The E-Commerce Column

What the Marketplace Fairness Act (MFA) means for your e-commerce site.

On May 6th, the United States Senate passed the MFA with overwhelming support. The Marketplace Fairness Act also known as the “Internet Sales Tax” is a bill that will soon be before the U.S House of Representatives. The MFA will require e-commerce retailers selling over $1 million per year in states they do not have a physical presence to collect sales tax and pay taxes to each customer’s state and local government. 

The MFA has been met with both support and criticism. The lack of an Internet Sales Tax is estimated to cost state governments an estimated $11 billion loss in tax revenue. Brick and mortar stores who do pay state taxes say that it gives e-commerce sites an unfair advantage when it comes to offering lower costs. It is not surprising that most consumers and online retailers are not happy with the MFA. The MFA will likely make shopping online more expensive. A recent study shows that 61% of respondents disagreed with the bill and 60% said they would change their online shopping acts if it ever becomes a law.

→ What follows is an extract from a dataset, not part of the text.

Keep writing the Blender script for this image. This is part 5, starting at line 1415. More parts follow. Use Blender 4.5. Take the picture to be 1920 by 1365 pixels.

So what does this mean for your online business?

First off, this MFA is not a law yet and may never become one. In the meantime here are the important things to remember if it does.

  • Online retailers making more than $1 million in revenue will be affected.  Retailers who bring in less will see no change to how the collect money.
  • Collecting tax is simple for brick and mortar store because they follow the tax rules where their store is located. If the MFA is passed online stores will have to collect taxes based on where their customer is located. Since each government has their own unique rates and rules it will be quite difficult to manage this and implement this.  Tax rules would need to be considered for more than 9,600 different tax-collecting jurisdictions, if including state and local governments.
  • The MFA requires states to offer free tax collection software to online retailers.
  • The MFA requires that states must simplify tax collection. This change came after online retailers stated that brick and mortar stores would now have an unfair advantage since they had to collect taxes in only one jurisdiction while online retailers would have to collect it many.
  • It is not mandatory for states to implement the MFA. Because of increased tax revenue it is unlikely states will choose to not implement it.

As of right now there is no date set for the Marketplace Fairness Act to go to the House of Representatives where it is less popular. If the MFA passes the House it will move on to the Presidents’ desk for final approval. The President has shown support for the bill.